Furthest Right

As the West gets neurotic, the East surges ahead

Might as well just send Ghengis Khan a “Missing You” Hallmark card:

China’s economy is showing “early signs” of stabilizing as government-backed investment counters a slump in exports, the World Bank says.

The lender cut its forecast for the nation’s economic growth this year to 6.5 percent in a quarterly report released in Beijing today. Its estimate was 7.5 percent in November.

China is weathering the global slowdown better than many nations because its banks were largely unscathed by the financial crisis and the government quickly implemented a 4 trillion yuan ($585 billion) stimulus plan, the lender said.


And now that they’re on the mend, they’re doing what all smart people do during a downturn — snap up investments that will magically get more valuable when the economy recovers even a fraction of its value:

Chinese companies have been on a shopping spree in the past month, snapping up tens of billions of dollars’ worth of key assets in Iran, Brazil, Russia, Venezuela, Australia and France in a global fire sale set off by the financial crisis.

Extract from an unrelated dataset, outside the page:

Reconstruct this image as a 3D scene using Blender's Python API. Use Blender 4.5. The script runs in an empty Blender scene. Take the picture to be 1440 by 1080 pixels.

The deals have allowed China to lock up supplies of oil, minerals, metals and other strategic natural resources it needs to continue to fuel its growth. The sheer scope of the agreements marks a shift in global finance, roiling energy markets and feeding worries about the future availability and prices of those commodities in other countries that compete for them, including the United States.


The balance of power shifts to the East, because the West is neurotic and, dependent on neurotic lowest common denominator public opinion, can’t make the decisions necessary to act intelligently and decisively.